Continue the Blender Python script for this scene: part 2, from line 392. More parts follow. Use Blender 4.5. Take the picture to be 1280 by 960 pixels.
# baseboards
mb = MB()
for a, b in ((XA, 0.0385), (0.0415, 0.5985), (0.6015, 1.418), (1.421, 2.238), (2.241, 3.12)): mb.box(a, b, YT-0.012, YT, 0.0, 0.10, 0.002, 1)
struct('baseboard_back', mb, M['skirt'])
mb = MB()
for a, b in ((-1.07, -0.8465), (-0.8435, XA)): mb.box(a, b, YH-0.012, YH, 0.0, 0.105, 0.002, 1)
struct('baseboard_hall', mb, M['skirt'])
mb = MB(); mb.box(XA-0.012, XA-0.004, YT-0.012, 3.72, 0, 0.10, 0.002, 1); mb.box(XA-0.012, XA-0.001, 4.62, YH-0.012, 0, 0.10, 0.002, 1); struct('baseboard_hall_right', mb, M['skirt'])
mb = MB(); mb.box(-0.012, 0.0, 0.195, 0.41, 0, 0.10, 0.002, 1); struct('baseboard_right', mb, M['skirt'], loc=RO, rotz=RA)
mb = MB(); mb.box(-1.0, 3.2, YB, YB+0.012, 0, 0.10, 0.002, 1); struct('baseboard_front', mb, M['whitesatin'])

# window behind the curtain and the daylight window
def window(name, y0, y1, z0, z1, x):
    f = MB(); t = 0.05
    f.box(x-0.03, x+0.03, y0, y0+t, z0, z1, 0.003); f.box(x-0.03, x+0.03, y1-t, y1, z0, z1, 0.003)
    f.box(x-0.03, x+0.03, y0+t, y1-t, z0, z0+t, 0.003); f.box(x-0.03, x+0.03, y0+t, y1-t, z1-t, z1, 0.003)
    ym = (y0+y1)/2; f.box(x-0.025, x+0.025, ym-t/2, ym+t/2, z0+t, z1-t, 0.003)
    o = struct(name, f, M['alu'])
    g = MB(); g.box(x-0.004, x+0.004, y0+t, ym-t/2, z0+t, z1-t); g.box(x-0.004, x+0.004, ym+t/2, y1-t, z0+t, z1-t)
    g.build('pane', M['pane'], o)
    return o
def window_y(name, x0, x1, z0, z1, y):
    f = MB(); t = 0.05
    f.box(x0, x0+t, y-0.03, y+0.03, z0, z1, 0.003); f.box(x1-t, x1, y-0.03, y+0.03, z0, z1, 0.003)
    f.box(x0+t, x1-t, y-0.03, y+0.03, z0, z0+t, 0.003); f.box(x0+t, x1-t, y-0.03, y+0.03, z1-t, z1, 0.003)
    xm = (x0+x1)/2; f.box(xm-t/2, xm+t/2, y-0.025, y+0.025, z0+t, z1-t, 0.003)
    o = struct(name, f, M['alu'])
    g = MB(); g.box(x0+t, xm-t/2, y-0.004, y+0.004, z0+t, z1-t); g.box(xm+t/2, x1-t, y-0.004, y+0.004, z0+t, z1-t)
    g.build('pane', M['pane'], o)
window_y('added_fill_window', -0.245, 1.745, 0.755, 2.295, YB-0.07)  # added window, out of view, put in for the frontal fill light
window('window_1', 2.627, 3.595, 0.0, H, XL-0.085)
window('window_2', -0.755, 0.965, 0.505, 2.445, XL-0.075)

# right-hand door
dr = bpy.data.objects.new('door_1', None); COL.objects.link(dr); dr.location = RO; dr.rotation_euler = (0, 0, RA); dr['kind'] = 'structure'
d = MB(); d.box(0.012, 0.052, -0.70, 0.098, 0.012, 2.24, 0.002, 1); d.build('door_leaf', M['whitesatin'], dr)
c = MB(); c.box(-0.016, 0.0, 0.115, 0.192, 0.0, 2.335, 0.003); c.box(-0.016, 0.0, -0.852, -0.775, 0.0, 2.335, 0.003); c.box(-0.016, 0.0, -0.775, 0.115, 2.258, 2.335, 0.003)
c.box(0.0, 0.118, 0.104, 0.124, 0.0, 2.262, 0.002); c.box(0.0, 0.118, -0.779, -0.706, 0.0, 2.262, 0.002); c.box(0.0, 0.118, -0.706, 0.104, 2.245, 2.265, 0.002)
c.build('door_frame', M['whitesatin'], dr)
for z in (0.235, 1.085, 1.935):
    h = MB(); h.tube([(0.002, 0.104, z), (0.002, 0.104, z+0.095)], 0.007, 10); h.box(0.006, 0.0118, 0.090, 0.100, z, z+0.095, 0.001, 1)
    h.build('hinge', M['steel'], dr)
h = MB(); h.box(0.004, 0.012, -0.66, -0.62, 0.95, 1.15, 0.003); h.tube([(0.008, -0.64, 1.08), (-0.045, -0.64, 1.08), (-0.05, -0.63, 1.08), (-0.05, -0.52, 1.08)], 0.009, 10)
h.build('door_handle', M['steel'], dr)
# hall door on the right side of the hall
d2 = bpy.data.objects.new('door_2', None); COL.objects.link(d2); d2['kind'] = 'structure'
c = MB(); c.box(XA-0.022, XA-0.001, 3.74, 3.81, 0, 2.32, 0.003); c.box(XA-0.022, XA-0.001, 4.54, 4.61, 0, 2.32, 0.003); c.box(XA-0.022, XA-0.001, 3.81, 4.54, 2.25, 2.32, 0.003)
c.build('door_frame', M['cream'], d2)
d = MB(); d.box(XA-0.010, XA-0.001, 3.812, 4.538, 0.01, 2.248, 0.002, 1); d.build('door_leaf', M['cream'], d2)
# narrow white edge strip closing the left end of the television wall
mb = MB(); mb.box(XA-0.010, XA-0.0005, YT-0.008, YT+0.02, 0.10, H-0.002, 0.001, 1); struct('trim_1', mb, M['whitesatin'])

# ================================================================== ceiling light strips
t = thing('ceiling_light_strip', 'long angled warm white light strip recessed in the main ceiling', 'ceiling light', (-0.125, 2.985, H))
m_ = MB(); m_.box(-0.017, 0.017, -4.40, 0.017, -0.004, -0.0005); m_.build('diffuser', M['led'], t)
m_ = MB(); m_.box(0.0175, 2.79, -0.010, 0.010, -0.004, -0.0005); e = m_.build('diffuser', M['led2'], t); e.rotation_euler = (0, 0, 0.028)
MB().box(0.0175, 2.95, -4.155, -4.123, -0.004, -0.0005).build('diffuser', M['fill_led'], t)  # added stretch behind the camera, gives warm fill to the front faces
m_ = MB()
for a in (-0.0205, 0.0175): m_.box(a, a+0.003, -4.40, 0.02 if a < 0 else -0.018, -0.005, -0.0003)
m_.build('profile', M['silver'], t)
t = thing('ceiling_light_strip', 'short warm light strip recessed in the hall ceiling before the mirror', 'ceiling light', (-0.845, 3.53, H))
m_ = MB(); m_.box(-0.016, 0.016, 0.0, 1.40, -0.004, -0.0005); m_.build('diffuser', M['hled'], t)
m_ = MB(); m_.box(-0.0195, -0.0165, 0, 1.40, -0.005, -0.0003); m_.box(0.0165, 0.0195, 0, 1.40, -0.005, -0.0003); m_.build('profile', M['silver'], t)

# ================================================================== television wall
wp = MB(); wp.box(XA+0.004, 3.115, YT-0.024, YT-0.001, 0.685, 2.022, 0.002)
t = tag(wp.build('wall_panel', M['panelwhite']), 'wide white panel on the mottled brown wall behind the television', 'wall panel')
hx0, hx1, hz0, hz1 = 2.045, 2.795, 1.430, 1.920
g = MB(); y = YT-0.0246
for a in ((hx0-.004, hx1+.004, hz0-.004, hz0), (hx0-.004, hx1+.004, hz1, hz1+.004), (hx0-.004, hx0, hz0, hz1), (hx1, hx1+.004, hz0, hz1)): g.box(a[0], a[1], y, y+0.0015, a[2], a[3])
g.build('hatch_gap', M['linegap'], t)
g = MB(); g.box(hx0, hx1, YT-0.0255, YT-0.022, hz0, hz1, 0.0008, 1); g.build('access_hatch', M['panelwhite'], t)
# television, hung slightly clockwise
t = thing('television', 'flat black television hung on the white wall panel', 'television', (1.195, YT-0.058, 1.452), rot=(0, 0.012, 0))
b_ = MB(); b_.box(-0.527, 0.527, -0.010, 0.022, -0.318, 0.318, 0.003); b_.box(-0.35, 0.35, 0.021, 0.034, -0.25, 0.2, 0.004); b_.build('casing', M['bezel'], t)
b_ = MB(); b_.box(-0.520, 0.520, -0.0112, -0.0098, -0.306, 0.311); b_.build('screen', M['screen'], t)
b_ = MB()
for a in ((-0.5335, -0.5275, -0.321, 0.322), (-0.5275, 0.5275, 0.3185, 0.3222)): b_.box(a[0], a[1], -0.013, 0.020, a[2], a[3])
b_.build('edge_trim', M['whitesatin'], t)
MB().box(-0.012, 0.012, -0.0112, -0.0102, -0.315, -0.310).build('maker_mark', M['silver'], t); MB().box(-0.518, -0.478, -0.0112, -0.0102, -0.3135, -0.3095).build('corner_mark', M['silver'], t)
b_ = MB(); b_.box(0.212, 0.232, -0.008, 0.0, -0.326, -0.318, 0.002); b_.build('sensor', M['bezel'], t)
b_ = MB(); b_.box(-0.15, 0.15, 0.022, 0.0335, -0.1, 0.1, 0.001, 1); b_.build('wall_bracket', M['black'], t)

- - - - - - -

- Written exercise:
Set down each line of the material verbatim, from the first line through the line that contains "mb = MB(); mb.box(-1.0, 3.2, YB, YB+0.012, 0, 0.10, 0.002, 1);".

- Task response:
Continue the Blender Python script for this scene: part 2, from line 392. More parts follow. Use Blender 4.5. Take the picture to be 1280 by 960 pixels.
# baseboards
mb = MB()
for a, b in ((XA, 0.0385), (0.0415, 0.5985), (0.6015, 1.418), (1.421, 2.238), (2.241, 3.12)): mb.box(a, b, YT-0.012, YT, 0.0, 0.10, 0.002, 1)
struct('baseboard_back', mb, M['skirt'])
mb = MB()
for a, b in ((-1.07, -0.8465), (-0.8435, XA)): mb.box(a, b, YH-0.012, YH, 0.0, 0.105, 0.002, 1)
struct('baseboard_hall', mb, M['skirt'])
mb = MB(); mb.box(XA-0.012, XA-0.004, YT-0.012, 3.72, 0, 0.10, 0.002, 1); mb.box(XA-0.012, XA-0.001, 4.62, YH-0.012, 0, 0.10, 0.002, 1); struct('baseboard_hall_right', mb, M['skirt'])
mb = MB(); mb.box(-0.012, 0.0, 0.195, 0.41, 0, 0.10, 0.002, 1); struct('baseboard_right', mb, M['skirt'], loc=RO, rotz=RA)
mb = MB(); mb.box(-1.0, 3.2, YB, YB+0.012, 0, 0.10, 0.002, 1); struct('baseboard_front', mb, M['whitesatin'])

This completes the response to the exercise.